— start —

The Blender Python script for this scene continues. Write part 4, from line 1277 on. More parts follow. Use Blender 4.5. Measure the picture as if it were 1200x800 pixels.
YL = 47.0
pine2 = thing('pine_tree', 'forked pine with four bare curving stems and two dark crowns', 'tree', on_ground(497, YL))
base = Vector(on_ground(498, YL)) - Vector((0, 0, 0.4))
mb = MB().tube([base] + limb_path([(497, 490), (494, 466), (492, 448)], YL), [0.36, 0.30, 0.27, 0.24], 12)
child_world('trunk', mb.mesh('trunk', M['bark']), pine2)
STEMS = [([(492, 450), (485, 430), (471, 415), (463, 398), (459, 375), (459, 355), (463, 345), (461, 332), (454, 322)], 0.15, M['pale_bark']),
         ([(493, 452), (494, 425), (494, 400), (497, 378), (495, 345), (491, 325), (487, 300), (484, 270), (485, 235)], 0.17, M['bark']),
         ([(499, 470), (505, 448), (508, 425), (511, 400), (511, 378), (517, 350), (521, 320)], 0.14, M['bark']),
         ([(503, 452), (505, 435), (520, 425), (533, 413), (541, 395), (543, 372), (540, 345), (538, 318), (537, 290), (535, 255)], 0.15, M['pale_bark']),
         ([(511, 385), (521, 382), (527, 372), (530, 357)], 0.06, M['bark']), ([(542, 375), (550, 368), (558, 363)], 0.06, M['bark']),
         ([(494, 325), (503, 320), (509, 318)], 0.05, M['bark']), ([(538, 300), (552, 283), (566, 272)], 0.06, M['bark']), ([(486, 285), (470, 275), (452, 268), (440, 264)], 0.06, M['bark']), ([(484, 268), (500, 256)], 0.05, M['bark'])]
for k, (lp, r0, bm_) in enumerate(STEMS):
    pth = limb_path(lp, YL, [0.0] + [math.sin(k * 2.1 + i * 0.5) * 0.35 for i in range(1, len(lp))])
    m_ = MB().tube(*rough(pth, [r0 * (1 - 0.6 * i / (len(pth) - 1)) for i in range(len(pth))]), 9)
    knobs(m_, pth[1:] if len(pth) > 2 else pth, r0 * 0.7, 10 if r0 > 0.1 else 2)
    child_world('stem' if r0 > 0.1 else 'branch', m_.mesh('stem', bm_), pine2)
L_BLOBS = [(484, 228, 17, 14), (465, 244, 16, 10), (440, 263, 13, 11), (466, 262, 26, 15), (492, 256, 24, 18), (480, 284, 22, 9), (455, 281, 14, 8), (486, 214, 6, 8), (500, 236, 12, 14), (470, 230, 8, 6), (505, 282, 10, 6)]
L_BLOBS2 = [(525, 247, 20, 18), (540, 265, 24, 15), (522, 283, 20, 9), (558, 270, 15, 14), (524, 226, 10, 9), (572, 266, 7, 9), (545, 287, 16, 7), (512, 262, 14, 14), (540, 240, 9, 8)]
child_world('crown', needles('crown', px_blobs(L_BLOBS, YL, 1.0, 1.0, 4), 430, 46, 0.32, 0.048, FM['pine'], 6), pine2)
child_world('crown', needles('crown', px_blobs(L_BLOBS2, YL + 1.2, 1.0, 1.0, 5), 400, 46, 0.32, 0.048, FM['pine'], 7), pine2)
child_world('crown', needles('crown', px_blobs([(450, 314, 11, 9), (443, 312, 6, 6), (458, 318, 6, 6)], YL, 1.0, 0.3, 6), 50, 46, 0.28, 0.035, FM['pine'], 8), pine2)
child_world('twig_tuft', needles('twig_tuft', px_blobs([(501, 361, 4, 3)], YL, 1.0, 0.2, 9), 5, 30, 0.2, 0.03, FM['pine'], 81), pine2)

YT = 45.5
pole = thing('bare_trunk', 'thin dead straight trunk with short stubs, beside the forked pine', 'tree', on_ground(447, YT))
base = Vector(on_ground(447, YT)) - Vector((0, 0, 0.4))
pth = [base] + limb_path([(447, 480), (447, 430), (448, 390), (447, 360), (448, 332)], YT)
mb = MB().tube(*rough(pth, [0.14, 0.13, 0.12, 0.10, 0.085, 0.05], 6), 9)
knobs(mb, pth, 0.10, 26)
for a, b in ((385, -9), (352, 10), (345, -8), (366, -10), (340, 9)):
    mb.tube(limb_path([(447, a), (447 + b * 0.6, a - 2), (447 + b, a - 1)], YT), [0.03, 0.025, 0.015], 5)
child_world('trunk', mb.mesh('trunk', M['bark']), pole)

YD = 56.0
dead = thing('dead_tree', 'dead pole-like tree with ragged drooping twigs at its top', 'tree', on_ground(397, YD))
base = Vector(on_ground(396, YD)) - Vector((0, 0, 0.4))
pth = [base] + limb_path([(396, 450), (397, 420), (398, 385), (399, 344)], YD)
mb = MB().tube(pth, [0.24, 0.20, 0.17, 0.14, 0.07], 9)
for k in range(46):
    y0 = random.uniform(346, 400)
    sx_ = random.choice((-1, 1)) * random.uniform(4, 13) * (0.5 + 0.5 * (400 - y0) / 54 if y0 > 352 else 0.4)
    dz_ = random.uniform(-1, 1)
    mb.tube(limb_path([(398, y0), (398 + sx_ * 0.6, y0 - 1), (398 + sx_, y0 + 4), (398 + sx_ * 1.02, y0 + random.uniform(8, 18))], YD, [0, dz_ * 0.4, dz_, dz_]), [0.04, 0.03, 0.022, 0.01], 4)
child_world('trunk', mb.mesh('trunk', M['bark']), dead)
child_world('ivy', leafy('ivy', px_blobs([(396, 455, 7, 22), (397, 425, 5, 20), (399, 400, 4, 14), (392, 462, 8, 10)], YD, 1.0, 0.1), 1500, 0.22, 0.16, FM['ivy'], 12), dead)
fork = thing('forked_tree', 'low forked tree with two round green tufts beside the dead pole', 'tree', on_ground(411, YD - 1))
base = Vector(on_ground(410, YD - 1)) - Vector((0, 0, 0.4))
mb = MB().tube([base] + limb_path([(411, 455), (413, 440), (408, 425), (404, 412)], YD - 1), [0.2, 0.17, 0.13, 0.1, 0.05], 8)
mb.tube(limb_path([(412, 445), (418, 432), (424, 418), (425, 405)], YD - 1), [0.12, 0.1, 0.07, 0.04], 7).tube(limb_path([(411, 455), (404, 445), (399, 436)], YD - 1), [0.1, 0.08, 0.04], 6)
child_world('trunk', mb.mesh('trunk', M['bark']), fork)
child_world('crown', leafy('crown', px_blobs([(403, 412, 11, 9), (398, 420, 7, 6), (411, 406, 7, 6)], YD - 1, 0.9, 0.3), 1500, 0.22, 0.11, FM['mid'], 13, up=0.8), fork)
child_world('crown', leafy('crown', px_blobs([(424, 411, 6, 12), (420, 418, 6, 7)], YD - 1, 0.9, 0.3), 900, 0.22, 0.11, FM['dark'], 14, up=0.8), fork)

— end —

■ Set task
Retype the material above, line by line, exactly.

■ Correct response
The Blender Python script for this scene continues. Write part 4, from line 1277 on. More parts follow. Use Blender 4.5. Measure the picture as if it were 1200x800 pixels.
YL = 47.0
pine2 = thing('pine_tree', 'forked pine with four bare curving stems and two dark crowns', 'tree', on_ground(497, YL))
base = Vector(on_ground(498, YL)) - Vector((0, 0, 0.4))
mb = MB().tube([base] + limb_path([(497, 490), (494, 466), (492, 448)], YL), [0.36, 0.30, 0.27, 0.24], 12)
child_world('trunk', mb.mesh('trunk', M['bark']), pine2)
STEMS = [([(492, 450), (485, 430), (471, 415), (463, 398), (459, 375), (459, 355), (463, 345), (461, 332), (454, 322)], 0.15, M['pale_bark']),
         ([(493, 452), (494, 425), (494, 400), (497, 378), (495, 345), (491, 325), (487, 300), (484, 270), (485, 235)], 0.17, M['bark']),
         ([(499, 470), (505, 448), (508, 425), (511, 400), (511, 378), (517, 350), (521, 320)], 0.14, M['bark']),
         ([(503, 452), (505, 435), (520, 425), (533, 413), (541, 395), (543, 372), (540, 345), (538, 318), (537, 290), (535, 255)], 0.15, M['pale_bark']),
         ([(511, 385), (521, 382), (527, 372), (530, 357)], 0.06, M['bark']), ([(542, 375), (550, 368), (558, 363)], 0.06, M['bark']),
         ([(494, 325), (503, 320), (509, 318)], 0.05, M['bark']), ([(538, 300), (552, 283), (566, 272)], 0.06, M['bark']), ([(486, 285), (470, 275), (452, 268), (440, 264)], 0.06, M['bark']), ([(484, 268), (500, 256)], 0.05, M['bark'])]
for k, (lp, r0, bm_) in enumerate(STEMS):
    pth = limb_path(lp, YL, [0.0] + [math.sin(k * 2.1 + i * 0.5) * 0.35 for i in range(1, len(lp))])
    m_ = MB().tube(*rough(pth, [r0 * (1 - 0.6 * i / (len(pth) - 1)) for i in range(len(pth))]), 9)
    knobs(m_, pth[1:] if len(pth) > 2 else pth, r0 * 0.7, 10 if r0 > 0.1 else 2)
    child_world('stem' if r0 > 0.1 else 'branch', m_.mesh('stem', bm_), pine2)
L_BLOBS = [(484, 228, 17, 14), (465, 244, 16, 10), (440, 263, 13, 11), (466, 262, 26, 15), (492, 256, 24, 18), (480, 284, 22, 9), (455, 281, 14, 8), (486, 214, 6, 8), (500, 236, 12, 14), (470, 230, 8, 6), (505, 282, 10, 6)]
L_BLOBS2 = [(525, 247, 20, 18), (540, 265, 24, 15), (522, 283, 20, 9), (558, 270, 15, 14), (524, 226, 10, 9), (572, 266, 7, 9), (545, 287, 16, 7), (512, 262, 14, 14), (540, 240, 9, 8)]
child_world('crown', needles('crown', px_blobs(L_BLOBS, YL, 1.0, 1.0, 4), 430, 46, 0.32, 0.048, FM['pine'], 6), pine2)
child_world('crown', needles('crown', px_blobs(L_BLOBS2, YL + 1.2, 1.0, 1.0, 5), 400, 46, 0.32, 0.048, FM['pine'], 7), pine2)
child_world('crown', needles('crown', px_blobs([(450, 314, 11, 9), (443, 312, 6, 6), (458, 318, 6, 6)], YL, 1.0, 0.3, 6), 50, 46, 0.28, 0.035, FM['pine'], 8), pine2)
child_world('twig_tuft', needles('twig_tuft', px_blobs([(501, 361, 4, 3)], YL, 1.0, 0.2, 9), 5, 30, 0.2, 0.03, FM['pine'], 81), pine2)

YT = 45.5
pole = thing('bare_trunk', 'thin dead straight trunk with short stubs, beside the forked pine', 'tree', on_ground(447, YT))
base = Vector(on_ground(447, YT)) - Vector((0, 0, 0.4))
pth = [base] + limb_path([(447, 480), (447, 430), (448, 390), (447, 360), (448, 332)], YT)
mb = MB().tube(*rough(pth, [0.14, 0.13, 0.12, 0.10, 0.085, 0.05], 6), 9)
knobs(mb, pth, 0.10, 26)
for a, b in ((385, -9), (352, 10), (345, -8), (366, -10), (340, 9)):
    mb.tube(limb_path([(447, a), (447 + b * 0.6, a - 2), (447 + b, a - 1)], YT), [0.03, 0.025, 0.015], 5)
child_world('trunk', mb.mesh('trunk', M['bark']), pole)

YD = 56.0
dead = thing('dead_tree', 'dead pole-like tree with ragged drooping twigs at its top', 'tree', on_ground(397, YD))
base = Vector(on_ground(396, YD)) - Vector((0, 0, 0.4))
pth = [base] + limb_path([(396, 450), (397, 420), (398, 385), (399, 344)], YD)
mb = MB().tube(pth, [0.24, 0.20, 0.17, 0.14, 0.07], 9)
for k in range(46):
    y0 = random.uniform(346, 400)
    sx_ = random.choice((-1, 1)) * random.uniform(4, 13) * (0.5 + 0.5 * (400 - y0) / 54 if y0 > 352 else 0.4)
    dz_ = random.uniform(-1, 1)
    mb.tube(limb_path([(398, y0), (398 + sx_ * 0.6, y0 - 1), (398 + sx_, y0 + 4), (398 + sx_ * 1.02, y0 + random.uniform(8, 18))], YD, [0, dz_ * 0.4, dz_, dz_]), [0.04, 0.03, 0.022, 0.01], 4)
child_world('trunk', mb.mesh('trunk', M['bark']), dead)
child_world('ivy', leafy('ivy', px_blobs([(396, 455, 7, 22), (397, 425, 5, 20), (399, 400, 4, 14), (392, 462, 8, 10)], YD, 1.0, 0.1), 1500, 0.22, 0.16, FM['ivy'], 12), dead)
fork = thing('forked_tree', 'low forked tree with two round green tufts beside the dead pole', 'tree', on_ground(411, YD - 1))
base = Vector(on_ground(410, YD - 1)) - Vector((0, 0, 0.4))
mb = MB().tube([base] + limb_path([(411, 455), (413, 440), (408, 425), (404, 412)], YD - 1), [0.2, 0.17, 0.13, 0.1, 0.05], 8)
mb.tube(limb_path([(412, 445), (418, 432), (424, 418), (425, 405)], YD - 1), [0.12, 0.1, 0.07, 0.04], 7).tube(limb_path([(411, 455), (404, 445), (399, 436)], YD - 1), [0.1, 0.08, 0.04], 6)
child_world('trunk', mb.mesh('trunk', M['bark']), fork)
child_world('crown', leafy('crown', px_blobs([(403, 412, 11, 9), (398, 420, 7, 6), (411, 406, 7, 6)], YD - 1, 0.9, 0.3), 1500, 0.22, 0.11, FM['mid'], 13, up=0.8), fork)
child_world('crown', leafy('crown', px_blobs([(424, 411, 6, 12), (420, 418, 6, 7)], YD - 1, 0.9, 0.3), 900, 0.22, 0.11, FM['dark'], 14, up=0.8), fork)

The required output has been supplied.